▶ [What you have to do] Compute how many lines in the entries below contain "pixels", and output nothing but the number.

▶ [Entries provided]
+ + + +
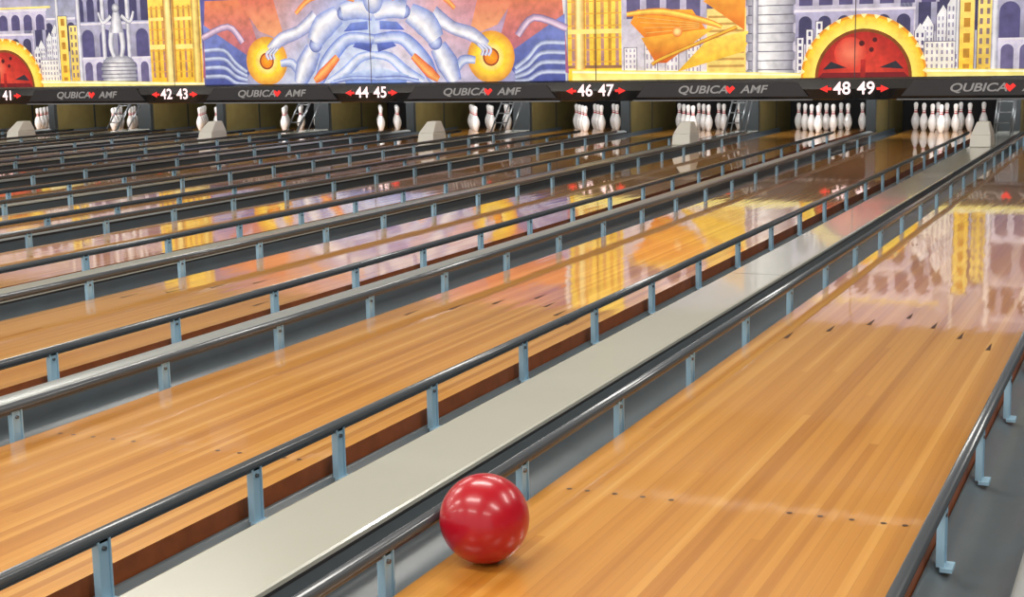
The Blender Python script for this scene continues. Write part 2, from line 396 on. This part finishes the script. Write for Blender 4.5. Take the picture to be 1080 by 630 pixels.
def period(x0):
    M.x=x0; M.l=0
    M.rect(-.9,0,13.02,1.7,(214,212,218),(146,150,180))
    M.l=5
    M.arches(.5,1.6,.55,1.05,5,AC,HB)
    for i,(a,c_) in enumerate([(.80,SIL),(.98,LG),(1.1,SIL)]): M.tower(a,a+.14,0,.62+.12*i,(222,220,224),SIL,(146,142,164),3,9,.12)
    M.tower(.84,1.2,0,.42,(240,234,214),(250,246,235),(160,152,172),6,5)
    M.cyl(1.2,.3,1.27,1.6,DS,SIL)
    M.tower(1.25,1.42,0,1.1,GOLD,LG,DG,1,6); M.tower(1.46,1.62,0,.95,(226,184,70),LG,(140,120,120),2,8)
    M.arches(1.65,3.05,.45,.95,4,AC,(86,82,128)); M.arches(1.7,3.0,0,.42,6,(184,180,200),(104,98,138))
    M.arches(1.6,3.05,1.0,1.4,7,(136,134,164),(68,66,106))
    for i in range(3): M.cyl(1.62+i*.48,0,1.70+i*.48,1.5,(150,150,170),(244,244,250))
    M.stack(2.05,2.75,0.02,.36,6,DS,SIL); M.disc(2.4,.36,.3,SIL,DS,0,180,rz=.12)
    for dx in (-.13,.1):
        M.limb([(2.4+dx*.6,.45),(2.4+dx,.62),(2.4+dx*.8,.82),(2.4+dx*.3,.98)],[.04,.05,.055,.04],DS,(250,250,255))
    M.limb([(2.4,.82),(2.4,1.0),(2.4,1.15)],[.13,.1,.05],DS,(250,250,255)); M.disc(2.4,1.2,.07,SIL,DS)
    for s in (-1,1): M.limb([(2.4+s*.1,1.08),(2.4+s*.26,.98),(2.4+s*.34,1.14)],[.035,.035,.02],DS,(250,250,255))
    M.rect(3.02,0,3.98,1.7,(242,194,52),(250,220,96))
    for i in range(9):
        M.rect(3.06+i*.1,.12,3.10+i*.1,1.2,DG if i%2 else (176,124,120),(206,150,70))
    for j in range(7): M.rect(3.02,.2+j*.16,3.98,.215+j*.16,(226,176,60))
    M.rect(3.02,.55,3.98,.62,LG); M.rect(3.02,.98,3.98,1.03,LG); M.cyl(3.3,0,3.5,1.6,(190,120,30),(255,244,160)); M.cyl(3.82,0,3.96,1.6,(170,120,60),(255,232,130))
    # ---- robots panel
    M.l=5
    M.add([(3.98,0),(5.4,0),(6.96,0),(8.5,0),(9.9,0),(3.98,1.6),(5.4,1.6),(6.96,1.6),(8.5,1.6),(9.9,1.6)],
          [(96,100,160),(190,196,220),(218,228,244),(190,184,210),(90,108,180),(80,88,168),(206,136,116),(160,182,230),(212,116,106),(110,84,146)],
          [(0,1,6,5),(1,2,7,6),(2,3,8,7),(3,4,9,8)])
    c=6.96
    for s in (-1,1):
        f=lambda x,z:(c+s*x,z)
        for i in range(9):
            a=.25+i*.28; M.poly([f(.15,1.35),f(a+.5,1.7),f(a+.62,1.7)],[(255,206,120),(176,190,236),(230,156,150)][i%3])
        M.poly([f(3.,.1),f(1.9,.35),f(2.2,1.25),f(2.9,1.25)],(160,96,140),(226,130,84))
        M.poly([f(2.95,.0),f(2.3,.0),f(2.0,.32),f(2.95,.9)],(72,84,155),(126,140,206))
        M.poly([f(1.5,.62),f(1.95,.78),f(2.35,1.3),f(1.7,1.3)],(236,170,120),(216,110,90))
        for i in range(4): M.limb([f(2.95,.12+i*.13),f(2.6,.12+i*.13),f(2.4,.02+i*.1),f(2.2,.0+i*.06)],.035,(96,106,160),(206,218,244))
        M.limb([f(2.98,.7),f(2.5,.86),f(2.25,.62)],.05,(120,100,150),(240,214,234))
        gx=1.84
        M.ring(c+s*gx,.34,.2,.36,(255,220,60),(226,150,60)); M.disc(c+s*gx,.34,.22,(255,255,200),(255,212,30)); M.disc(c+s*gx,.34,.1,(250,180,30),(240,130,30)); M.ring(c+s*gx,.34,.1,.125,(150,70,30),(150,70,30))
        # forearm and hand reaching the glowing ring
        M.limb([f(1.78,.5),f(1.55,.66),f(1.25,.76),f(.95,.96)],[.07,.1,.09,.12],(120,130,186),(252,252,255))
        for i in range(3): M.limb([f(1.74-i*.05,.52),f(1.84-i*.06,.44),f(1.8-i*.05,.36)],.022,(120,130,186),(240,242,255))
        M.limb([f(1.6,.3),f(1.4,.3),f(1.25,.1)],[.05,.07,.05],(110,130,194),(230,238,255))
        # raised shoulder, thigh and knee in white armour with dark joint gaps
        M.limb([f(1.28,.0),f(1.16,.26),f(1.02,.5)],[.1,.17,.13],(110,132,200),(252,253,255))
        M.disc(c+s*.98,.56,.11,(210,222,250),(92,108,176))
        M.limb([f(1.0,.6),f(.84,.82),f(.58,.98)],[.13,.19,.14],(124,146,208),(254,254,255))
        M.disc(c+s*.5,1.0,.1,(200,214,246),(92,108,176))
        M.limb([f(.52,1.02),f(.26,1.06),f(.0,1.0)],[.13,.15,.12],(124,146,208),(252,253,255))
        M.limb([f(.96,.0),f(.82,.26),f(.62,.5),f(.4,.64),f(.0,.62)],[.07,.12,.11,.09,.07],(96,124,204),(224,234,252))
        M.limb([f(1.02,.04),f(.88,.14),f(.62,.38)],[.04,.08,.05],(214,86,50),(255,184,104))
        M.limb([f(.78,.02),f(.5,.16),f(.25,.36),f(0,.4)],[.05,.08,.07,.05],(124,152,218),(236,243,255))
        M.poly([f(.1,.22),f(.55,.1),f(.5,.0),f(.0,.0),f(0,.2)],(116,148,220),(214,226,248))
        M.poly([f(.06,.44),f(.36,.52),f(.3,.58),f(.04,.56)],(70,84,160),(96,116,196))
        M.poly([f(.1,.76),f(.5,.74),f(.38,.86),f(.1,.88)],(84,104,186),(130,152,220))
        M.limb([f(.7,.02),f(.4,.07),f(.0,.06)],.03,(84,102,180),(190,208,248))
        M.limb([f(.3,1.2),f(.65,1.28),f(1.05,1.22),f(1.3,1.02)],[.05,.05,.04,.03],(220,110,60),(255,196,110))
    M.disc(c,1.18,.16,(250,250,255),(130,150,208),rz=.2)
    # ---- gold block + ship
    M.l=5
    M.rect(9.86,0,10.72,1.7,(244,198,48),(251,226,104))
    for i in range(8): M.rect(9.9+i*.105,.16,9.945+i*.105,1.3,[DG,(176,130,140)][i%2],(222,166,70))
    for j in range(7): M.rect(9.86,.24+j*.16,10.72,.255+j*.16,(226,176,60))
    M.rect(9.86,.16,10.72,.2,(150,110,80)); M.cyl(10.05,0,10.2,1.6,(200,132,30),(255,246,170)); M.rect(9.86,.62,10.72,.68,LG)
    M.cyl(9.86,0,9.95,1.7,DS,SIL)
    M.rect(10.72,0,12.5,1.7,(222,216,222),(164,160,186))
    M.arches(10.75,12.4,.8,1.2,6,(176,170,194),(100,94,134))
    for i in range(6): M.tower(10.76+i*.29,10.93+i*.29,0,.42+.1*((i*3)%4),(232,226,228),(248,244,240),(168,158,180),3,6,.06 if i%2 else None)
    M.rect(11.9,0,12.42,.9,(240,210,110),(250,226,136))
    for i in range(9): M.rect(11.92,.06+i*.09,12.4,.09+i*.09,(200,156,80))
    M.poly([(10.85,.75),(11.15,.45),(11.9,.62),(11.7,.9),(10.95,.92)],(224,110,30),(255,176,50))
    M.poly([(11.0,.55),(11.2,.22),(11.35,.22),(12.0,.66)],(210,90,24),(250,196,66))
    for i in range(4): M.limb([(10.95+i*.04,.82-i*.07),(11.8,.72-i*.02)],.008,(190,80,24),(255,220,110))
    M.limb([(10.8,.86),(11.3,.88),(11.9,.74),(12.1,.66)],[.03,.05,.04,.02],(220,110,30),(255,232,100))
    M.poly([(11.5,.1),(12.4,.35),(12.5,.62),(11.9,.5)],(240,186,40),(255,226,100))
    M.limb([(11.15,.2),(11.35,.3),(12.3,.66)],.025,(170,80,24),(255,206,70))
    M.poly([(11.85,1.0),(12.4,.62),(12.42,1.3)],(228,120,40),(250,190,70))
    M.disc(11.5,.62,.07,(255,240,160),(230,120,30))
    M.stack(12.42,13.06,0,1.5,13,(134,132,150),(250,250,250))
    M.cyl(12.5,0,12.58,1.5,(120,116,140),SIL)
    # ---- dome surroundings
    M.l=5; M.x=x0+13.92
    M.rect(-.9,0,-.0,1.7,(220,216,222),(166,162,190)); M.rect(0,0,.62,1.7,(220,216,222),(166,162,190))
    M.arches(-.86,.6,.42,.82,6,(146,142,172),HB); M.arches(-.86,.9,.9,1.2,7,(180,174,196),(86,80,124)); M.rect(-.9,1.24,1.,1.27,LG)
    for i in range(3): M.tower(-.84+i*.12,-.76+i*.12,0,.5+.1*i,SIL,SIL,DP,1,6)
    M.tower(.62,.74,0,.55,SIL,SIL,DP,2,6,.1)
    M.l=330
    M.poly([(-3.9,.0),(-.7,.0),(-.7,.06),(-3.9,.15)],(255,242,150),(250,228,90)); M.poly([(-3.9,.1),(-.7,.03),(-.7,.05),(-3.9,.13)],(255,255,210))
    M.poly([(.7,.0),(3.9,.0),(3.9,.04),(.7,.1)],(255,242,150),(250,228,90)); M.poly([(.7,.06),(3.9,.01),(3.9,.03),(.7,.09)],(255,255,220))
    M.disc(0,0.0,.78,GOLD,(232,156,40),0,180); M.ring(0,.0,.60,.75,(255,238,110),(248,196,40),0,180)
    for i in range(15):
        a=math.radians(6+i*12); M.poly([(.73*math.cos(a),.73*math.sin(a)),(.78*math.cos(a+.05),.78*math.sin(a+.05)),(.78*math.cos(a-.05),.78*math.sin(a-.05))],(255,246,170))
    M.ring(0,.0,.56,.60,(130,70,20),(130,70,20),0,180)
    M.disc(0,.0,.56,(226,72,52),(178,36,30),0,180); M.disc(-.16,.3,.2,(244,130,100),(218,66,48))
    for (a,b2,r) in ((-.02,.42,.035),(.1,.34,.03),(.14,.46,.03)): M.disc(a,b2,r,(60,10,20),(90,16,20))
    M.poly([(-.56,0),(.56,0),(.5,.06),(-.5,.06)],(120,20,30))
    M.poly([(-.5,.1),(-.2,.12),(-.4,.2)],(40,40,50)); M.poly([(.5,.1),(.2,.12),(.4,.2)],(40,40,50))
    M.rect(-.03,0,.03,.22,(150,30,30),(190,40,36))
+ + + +
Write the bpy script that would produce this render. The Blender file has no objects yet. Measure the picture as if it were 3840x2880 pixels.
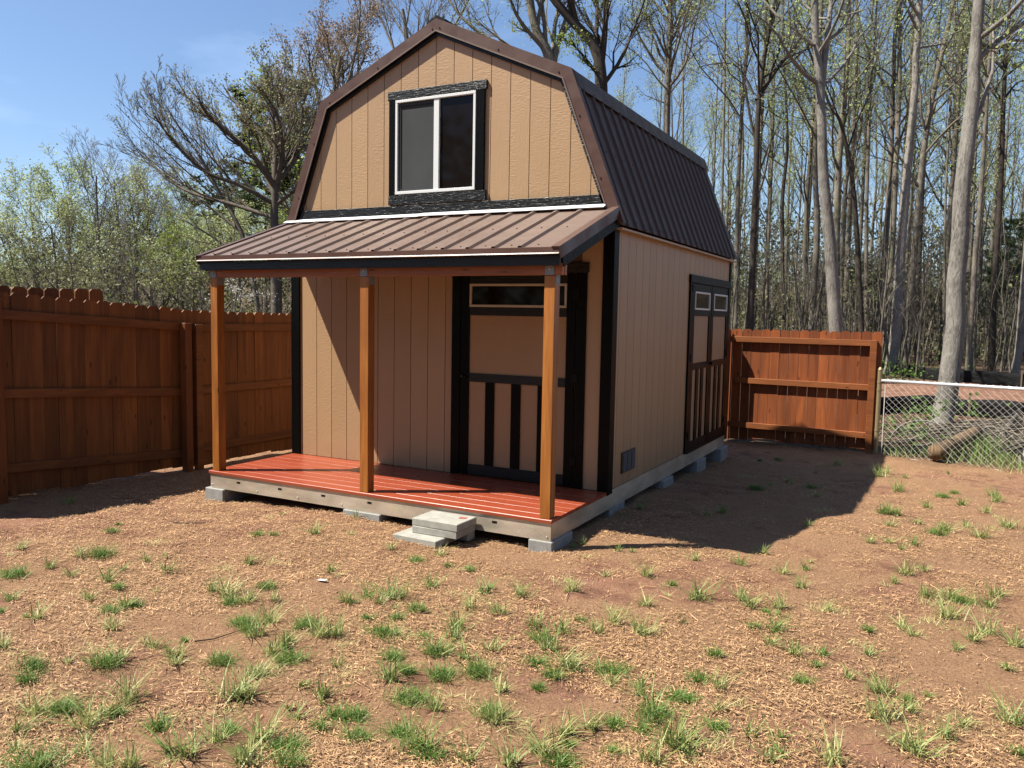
+ + + +
▶ [Expected output] 2